• Aim:
Reproduce exactly only the lines from the line that holds "Reconstruct this image" to the line that holds "from mathutils import Vector, Matrix, noise", inclusive, in the listing below, and please leave out every picture.

• Data entries:

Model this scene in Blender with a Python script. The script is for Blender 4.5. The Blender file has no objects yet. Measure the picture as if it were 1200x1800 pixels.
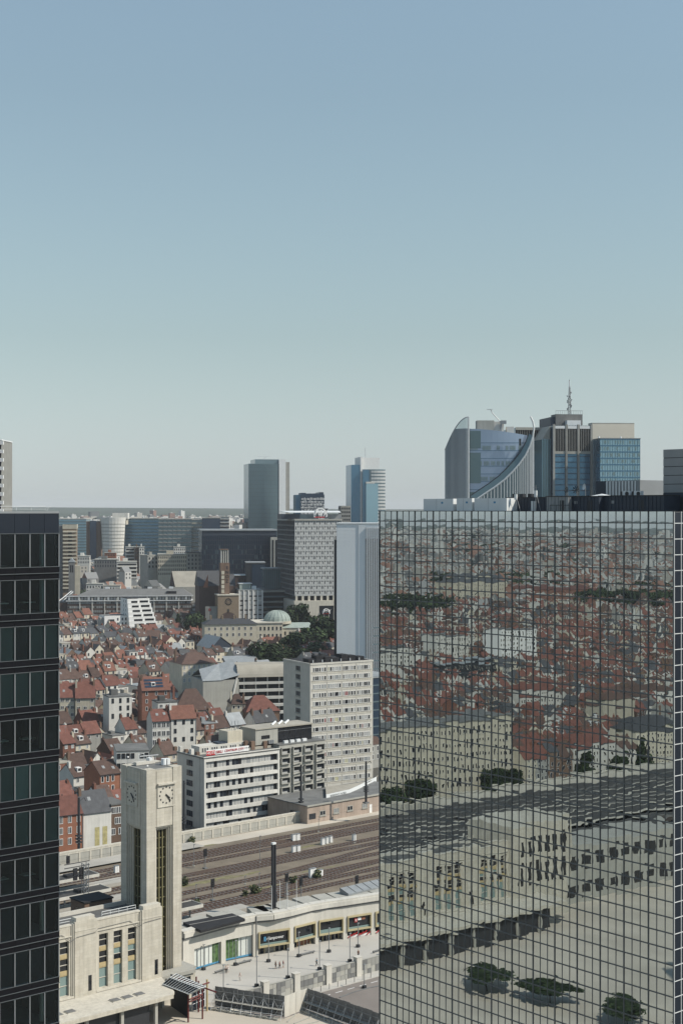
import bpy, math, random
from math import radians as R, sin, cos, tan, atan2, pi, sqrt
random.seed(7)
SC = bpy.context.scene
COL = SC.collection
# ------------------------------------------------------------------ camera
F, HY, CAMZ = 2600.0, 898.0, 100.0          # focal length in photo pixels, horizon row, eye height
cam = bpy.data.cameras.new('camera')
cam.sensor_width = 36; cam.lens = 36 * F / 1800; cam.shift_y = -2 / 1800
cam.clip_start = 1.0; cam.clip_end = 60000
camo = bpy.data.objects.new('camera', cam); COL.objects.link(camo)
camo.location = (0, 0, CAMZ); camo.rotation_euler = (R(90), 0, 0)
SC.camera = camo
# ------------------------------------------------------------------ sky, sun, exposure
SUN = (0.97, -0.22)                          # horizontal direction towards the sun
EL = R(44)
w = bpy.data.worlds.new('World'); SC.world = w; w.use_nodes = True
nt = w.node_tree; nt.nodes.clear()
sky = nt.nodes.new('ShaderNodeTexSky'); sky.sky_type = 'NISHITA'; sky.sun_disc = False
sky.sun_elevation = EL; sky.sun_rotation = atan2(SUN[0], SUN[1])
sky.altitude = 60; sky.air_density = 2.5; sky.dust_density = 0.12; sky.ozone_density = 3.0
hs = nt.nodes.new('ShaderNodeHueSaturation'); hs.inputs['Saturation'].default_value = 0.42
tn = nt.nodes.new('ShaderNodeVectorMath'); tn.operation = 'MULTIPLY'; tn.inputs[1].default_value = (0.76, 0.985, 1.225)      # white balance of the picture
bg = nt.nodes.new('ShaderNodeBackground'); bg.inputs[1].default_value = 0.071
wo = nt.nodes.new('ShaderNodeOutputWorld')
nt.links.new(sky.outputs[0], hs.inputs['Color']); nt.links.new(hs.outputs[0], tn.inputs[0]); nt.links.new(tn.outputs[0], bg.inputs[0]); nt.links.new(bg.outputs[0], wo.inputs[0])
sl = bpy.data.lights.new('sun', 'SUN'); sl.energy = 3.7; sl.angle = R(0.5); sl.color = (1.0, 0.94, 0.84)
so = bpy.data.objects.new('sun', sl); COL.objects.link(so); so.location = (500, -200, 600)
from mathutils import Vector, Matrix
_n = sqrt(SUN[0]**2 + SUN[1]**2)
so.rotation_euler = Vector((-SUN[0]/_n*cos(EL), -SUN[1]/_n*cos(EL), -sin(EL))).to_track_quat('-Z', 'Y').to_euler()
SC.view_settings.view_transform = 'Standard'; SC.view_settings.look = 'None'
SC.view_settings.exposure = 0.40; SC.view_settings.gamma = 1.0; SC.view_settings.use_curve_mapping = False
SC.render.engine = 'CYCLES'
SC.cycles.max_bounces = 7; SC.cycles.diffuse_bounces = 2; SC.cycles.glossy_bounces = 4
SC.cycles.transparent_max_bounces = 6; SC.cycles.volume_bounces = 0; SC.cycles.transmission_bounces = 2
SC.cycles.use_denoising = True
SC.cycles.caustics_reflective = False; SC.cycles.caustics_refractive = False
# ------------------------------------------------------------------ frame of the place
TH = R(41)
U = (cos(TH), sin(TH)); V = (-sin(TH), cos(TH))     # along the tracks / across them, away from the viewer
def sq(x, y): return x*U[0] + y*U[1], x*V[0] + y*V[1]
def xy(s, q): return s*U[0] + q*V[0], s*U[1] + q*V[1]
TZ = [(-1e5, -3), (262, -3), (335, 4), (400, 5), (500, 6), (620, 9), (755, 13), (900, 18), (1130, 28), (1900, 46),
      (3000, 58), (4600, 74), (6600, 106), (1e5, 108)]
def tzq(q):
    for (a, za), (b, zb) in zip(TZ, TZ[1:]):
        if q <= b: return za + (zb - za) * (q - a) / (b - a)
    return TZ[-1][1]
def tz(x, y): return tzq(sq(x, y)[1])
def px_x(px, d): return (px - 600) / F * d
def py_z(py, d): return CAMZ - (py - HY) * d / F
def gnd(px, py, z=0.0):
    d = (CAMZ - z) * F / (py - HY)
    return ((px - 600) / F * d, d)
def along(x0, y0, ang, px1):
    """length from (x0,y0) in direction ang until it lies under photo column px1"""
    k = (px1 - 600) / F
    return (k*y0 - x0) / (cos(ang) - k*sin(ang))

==

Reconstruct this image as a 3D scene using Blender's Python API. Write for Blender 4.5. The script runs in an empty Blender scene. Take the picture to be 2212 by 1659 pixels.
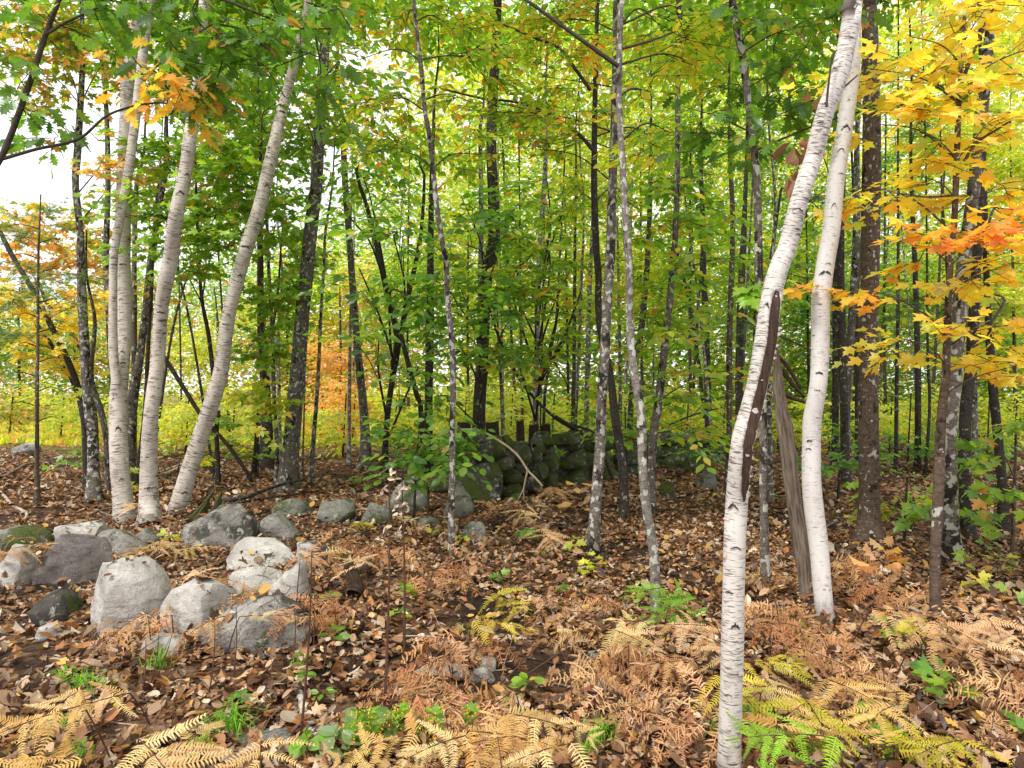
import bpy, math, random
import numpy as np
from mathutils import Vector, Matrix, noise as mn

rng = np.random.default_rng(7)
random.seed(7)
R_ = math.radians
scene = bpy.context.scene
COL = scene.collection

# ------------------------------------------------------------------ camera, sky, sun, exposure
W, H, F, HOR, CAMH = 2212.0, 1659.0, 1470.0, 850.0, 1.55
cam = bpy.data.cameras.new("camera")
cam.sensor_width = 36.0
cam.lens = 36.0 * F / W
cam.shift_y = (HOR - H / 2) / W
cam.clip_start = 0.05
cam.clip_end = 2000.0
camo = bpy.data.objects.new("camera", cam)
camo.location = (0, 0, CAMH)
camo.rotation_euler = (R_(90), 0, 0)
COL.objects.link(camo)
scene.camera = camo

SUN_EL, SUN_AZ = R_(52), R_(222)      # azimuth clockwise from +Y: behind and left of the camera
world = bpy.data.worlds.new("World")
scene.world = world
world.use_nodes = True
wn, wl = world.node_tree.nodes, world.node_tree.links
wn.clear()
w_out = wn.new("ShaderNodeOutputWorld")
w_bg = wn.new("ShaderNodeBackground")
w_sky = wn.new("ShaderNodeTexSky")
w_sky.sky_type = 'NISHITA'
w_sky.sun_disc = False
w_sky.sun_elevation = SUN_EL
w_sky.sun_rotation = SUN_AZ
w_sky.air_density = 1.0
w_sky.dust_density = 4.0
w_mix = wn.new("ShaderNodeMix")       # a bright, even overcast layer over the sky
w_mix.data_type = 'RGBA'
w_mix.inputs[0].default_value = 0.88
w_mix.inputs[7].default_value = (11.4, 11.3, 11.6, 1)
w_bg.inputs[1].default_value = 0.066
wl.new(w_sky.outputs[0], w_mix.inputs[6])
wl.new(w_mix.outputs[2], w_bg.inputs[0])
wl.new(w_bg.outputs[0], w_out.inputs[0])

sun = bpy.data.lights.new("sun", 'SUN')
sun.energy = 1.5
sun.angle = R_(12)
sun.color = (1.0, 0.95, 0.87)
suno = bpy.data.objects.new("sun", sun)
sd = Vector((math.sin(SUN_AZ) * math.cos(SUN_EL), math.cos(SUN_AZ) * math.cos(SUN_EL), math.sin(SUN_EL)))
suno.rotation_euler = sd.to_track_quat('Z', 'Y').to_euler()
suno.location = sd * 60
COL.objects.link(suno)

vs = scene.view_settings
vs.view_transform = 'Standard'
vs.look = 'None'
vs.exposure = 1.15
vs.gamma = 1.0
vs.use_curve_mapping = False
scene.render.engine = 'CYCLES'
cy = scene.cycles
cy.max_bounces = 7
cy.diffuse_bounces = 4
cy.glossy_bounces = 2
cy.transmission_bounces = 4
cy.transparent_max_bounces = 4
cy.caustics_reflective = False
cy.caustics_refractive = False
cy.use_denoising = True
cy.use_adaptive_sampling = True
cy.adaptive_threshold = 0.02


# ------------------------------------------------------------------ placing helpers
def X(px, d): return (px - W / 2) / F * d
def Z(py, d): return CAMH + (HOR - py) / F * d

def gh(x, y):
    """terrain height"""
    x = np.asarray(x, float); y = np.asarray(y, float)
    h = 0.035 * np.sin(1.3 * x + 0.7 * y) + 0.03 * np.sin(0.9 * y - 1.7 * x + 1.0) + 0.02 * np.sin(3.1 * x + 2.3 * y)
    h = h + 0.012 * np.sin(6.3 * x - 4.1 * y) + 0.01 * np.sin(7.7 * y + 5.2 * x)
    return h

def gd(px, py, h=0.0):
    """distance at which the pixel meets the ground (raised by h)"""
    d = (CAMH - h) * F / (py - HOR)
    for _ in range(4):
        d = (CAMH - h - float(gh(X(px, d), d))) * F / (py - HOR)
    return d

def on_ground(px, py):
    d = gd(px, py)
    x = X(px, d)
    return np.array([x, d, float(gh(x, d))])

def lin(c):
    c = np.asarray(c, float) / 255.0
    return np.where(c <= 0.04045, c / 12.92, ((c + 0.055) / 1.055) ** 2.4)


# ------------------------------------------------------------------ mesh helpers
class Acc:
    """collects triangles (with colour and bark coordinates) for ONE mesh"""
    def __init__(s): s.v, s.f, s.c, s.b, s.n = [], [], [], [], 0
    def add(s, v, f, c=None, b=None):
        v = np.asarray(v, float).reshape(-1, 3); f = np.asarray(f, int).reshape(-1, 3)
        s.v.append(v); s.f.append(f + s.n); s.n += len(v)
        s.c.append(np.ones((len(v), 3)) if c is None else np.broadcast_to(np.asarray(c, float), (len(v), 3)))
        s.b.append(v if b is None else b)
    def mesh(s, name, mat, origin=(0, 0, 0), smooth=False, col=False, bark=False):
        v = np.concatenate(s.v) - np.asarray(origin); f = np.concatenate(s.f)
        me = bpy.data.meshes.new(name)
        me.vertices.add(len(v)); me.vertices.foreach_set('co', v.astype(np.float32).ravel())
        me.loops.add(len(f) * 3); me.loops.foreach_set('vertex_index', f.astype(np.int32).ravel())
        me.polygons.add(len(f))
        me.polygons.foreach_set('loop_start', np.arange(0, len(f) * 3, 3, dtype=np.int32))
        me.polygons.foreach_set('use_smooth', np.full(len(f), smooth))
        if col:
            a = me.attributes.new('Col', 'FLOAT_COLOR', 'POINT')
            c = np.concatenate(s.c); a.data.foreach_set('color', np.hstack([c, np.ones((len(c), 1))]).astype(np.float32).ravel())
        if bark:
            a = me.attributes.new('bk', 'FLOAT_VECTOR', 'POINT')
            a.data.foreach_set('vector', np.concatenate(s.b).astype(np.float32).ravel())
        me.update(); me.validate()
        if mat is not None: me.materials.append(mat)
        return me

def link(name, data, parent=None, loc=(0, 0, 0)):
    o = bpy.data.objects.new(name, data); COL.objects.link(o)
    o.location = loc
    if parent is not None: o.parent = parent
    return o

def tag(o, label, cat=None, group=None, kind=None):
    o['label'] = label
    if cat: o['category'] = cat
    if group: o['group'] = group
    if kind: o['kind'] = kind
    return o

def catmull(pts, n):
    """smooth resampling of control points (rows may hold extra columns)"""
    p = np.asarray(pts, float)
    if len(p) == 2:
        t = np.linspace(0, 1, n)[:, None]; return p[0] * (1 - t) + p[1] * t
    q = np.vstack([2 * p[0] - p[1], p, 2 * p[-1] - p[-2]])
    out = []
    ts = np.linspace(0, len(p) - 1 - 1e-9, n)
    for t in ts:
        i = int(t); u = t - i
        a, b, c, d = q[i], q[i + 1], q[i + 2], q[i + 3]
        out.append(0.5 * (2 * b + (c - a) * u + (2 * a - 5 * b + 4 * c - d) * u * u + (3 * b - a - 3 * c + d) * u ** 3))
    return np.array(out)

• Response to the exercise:
Reconstruct this image as a 3D scene using Blender's Python API. Write for Blender 4.5. The script runs in an empty Blender scene. Take the picture to be 2212 by 1659 pixels.
import bpy, math, random
import numpy as np
from mathutils import Vector, Matrix, noise as mn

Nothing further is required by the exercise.